━━━ Recorded data

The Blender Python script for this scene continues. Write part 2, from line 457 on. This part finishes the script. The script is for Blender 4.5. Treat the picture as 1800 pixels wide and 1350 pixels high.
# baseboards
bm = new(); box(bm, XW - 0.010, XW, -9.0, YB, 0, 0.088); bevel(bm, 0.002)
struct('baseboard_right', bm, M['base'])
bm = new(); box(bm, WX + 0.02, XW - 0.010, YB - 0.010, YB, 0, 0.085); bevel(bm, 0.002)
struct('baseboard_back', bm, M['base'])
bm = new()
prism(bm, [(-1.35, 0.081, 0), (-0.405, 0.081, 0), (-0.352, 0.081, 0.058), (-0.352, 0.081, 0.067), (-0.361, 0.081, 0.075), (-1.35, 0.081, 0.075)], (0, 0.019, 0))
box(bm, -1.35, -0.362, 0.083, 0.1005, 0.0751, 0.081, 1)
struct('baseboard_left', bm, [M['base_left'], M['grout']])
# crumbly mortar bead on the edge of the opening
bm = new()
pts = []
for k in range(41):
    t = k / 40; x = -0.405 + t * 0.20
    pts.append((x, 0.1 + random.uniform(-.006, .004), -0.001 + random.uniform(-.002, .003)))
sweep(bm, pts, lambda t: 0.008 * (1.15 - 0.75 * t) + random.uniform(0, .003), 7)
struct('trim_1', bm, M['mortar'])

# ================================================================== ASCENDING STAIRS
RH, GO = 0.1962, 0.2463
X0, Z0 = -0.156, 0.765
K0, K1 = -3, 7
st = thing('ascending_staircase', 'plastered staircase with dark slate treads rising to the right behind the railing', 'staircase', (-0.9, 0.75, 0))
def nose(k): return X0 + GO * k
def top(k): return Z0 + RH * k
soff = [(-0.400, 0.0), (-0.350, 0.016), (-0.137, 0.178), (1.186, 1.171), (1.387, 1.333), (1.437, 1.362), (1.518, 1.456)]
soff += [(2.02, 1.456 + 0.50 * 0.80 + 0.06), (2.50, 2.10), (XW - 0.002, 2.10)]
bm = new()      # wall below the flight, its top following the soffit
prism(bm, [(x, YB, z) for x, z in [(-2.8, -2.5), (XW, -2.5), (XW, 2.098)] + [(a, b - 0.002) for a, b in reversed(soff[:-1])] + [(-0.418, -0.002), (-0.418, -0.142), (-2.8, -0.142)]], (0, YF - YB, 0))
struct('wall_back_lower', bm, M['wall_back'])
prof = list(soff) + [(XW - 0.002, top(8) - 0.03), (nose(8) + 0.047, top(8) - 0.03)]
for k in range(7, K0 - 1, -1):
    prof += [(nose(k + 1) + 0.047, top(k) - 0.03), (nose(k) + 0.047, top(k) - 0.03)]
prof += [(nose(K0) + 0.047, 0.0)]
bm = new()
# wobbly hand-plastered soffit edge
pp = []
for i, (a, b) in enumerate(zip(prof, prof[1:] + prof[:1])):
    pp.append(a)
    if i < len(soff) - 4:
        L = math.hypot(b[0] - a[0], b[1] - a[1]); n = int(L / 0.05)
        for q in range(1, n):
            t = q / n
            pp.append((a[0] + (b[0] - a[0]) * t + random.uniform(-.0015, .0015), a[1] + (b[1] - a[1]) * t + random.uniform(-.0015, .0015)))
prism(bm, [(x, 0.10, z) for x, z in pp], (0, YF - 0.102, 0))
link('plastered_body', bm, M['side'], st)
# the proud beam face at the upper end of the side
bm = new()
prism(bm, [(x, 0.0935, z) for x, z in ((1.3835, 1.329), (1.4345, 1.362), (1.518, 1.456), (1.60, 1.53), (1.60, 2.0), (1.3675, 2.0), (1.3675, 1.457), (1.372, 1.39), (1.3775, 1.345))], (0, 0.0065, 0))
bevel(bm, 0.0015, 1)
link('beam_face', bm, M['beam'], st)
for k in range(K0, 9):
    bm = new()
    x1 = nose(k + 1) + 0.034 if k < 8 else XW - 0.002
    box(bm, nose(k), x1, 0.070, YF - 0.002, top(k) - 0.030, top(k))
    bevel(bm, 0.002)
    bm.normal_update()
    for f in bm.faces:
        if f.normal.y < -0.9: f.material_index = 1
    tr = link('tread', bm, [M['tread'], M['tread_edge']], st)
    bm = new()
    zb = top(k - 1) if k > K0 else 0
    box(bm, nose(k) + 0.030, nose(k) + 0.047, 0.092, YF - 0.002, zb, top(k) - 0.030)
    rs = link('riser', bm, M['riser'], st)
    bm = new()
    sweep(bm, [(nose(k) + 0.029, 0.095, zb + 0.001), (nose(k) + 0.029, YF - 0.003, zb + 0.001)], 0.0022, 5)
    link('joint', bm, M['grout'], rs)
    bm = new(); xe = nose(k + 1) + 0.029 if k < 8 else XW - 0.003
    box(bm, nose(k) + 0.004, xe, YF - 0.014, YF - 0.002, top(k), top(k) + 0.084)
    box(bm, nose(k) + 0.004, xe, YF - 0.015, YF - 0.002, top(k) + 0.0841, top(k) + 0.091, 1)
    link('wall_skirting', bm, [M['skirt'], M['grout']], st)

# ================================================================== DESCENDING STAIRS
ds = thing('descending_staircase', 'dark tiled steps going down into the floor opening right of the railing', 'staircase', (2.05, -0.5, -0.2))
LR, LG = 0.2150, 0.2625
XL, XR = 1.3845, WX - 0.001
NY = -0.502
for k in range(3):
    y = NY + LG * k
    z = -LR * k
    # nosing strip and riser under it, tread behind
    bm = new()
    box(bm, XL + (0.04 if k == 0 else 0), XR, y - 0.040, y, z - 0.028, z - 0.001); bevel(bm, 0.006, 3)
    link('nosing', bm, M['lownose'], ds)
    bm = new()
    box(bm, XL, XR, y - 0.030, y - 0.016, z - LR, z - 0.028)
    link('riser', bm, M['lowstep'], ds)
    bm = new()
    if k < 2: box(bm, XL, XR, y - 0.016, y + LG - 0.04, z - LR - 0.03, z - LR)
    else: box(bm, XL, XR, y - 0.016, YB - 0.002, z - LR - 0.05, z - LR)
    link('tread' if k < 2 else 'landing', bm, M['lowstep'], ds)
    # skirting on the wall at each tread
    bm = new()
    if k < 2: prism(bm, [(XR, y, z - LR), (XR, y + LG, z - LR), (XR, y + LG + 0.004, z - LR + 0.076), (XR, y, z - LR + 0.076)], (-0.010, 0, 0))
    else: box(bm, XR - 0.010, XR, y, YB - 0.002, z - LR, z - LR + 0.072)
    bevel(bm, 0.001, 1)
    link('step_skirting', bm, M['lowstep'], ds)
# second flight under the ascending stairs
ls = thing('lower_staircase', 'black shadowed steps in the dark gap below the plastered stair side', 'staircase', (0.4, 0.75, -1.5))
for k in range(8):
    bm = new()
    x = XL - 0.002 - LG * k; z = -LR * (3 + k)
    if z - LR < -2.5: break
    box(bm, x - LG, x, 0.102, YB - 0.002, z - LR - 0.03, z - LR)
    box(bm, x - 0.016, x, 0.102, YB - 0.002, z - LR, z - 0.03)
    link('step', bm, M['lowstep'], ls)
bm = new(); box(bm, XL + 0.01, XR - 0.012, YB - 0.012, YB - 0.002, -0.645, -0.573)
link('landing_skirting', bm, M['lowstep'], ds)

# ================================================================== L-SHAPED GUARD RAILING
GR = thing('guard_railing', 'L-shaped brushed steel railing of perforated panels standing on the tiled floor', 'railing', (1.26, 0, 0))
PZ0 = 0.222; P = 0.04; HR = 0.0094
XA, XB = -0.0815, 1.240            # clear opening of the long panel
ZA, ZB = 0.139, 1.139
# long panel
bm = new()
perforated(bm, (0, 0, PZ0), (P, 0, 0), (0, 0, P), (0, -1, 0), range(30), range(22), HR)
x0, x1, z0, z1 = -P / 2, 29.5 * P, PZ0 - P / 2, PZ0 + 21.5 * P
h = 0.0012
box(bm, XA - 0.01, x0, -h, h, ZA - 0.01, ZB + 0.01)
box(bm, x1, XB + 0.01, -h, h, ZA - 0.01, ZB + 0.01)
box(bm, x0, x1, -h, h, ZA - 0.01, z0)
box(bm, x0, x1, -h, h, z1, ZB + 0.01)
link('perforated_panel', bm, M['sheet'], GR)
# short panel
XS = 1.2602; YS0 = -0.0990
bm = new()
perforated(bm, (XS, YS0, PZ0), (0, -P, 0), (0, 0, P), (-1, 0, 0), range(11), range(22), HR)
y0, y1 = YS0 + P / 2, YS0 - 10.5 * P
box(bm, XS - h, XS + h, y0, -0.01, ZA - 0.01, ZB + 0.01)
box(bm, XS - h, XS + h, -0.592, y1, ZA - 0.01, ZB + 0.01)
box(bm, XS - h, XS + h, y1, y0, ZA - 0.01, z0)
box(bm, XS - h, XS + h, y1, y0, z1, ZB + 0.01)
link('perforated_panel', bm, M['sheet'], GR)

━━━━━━

Goal -
Give again, word for word, the lines of the listing, starting at its first line and ending with the line containing "struct('trim_1', bm, M['mortar'])".

Complete answer -
The Blender Python script for this scene continues. Write part 2, from line 457 on. This part finishes the script. The script is for Blender 4.5. Treat the picture as 1800 pixels wide and 1350 pixels high.
# baseboards
bm = new(); box(bm, XW - 0.010, XW, -9.0, YB, 0, 0.088); bevel(bm, 0.002)
struct('baseboard_right', bm, M['base'])
bm = new(); box(bm, WX + 0.02, XW - 0.010, YB - 0.010, YB, 0, 0.085); bevel(bm, 0.002)
struct('baseboard_back', bm, M['base'])
bm = new()
prism(bm, [(-1.35, 0.081, 0), (-0.405, 0.081, 0), (-0.352, 0.081, 0.058), (-0.352, 0.081, 0.067), (-0.361, 0.081, 0.075), (-1.35, 0.081, 0.075)], (0, 0.019, 0))
box(bm, -1.35, -0.362, 0.083, 0.1005, 0.0751, 0.081, 1)
struct('baseboard_left', bm, [M['base_left'], M['grout']])
# crumbly mortar bead on the edge of the opening
bm = new()
pts = []
for k in range(41):
    t = k / 40; x = -0.405 + t * 0.20
    pts.append((x, 0.1 + random.uniform(-.006, .004), -0.001 + random.uniform(-.002, .003)))
sweep(bm, pts, lambda t: 0.008 * (1.15 - 0.75 * t) + random.uniform(0, .003), 7)
struct('trim_1', bm, M['mortar'])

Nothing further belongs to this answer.